DATA PROVIDED.

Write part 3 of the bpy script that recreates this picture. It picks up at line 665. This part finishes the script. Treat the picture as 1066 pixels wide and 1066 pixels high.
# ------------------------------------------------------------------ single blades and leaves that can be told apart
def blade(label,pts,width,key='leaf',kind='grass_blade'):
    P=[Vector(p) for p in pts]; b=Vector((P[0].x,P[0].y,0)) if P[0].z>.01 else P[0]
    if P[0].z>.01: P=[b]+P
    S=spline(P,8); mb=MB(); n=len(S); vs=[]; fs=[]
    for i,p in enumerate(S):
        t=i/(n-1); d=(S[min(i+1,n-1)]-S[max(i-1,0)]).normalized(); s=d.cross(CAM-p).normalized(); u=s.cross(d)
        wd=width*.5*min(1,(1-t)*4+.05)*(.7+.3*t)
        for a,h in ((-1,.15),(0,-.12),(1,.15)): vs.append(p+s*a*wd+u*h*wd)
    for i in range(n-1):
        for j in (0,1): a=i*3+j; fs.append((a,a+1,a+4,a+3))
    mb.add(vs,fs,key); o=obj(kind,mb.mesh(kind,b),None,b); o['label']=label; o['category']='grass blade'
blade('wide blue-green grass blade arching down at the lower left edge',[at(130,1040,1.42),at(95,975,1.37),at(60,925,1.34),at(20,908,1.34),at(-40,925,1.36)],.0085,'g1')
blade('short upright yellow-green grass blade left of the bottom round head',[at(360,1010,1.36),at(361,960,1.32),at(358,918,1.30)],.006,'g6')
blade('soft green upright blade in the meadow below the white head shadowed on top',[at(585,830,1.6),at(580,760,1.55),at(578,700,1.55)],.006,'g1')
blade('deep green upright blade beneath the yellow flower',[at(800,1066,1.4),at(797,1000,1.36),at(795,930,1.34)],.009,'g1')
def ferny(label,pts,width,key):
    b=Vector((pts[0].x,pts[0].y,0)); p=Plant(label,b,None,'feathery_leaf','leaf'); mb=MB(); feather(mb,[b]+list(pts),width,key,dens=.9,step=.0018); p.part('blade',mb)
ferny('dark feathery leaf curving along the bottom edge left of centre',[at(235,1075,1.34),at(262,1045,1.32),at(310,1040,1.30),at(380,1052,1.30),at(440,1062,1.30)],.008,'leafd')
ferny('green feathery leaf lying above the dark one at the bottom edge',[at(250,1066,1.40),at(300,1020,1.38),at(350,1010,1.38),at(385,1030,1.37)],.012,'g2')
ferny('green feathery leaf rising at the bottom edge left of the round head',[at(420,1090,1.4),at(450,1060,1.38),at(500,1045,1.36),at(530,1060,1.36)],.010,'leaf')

WHAT YOU HAVE TO DO. Retype all of the material above with every character intact.

RESULT OF THE EXERCISE.
Write part 3 of the bpy script that recreates this picture. It picks up at line 665. This part finishes the script. Treat the picture as 1066 pixels wide and 1066 pixels high.
# ------------------------------------------------------------------ single blades and leaves that can be told apart
def blade(label,pts,width,key='leaf',kind='grass_blade'):
    P=[Vector(p) for p in pts]; b=Vector((P[0].x,P[0].y,0)) if P[0].z>.01 else P[0]
    if P[0].z>.01: P=[b]+P
    S=spline(P,8); mb=MB(); n=len(S); vs=[]; fs=[]
    for i,p in enumerate(S):
        t=i/(n-1); d=(S[min(i+1,n-1)]-S[max(i-1,0)]).normalized(); s=d.cross(CAM-p).normalized(); u=s.cross(d)
        wd=width*.5*min(1,(1-t)*4+.05)*(.7+.3*t)
        for a,h in ((-1,.15),(0,-.12),(1,.15)): vs.append(p+s*a*wd+u*h*wd)
    for i in range(n-1):
        for j in (0,1): a=i*3+j; fs.append((a,a+1,a+4,a+3))
    mb.add(vs,fs,key); o=obj(kind,mb.mesh(kind,b),None,b); o['label']=label; o['category']='grass blade'
blade('wide blue-green grass blade arching down at the lower left edge',[at(130,1040,1.42),at(95,975,1.37),at(60,925,1.34),at(20,908,1.34),at(-40,925,1.36)],.0085,'g1')
blade('short upright yellow-green grass blade left of the bottom round head',[at(360,1010,1.36),at(361,960,1.32),at(358,918,1.30)],.006,'g6')
blade('soft green upright blade in the meadow below the white head shadowed on top',[at(585,830,1.6),at(580,760,1.55),at(578,700,1.55)],.006,'g1')
blade('deep green upright blade beneath the yellow flower',[at(800,1066,1.4),at(797,1000,1.36),at(795,930,1.34)],.009,'g1')
def ferny(label,pts,width,key):
    b=Vector((pts[0].x,pts[0].y,0)); p=Plant(label,b,None,'feathery_leaf','leaf'); mb=MB(); feather(mb,[b]+list(pts),width,key,dens=.9,step=.0018); p.part('blade',mb)
ferny('dark feathery leaf curving along the bottom edge left of centre',[at(235,1075,1.34),at(262,1045,1.32),at(310,1040,1.30),at(380,1052,1.30),at(440,1062,1.30)],.008,'leafd')
ferny('green feathery leaf lying above the dark one at the bottom edge',[at(250,1066,1.40),at(300,1020,1.38),at(350,1010,1.38),at(385,1030,1.37)],.012,'g2')
ferny('green feathery leaf rising at the bottom edge left of the round head',[at(420,1090,1.4),at(450,1060,1.38),at(500,1045,1.36),at(530,1060,1.36)],.010,'leaf')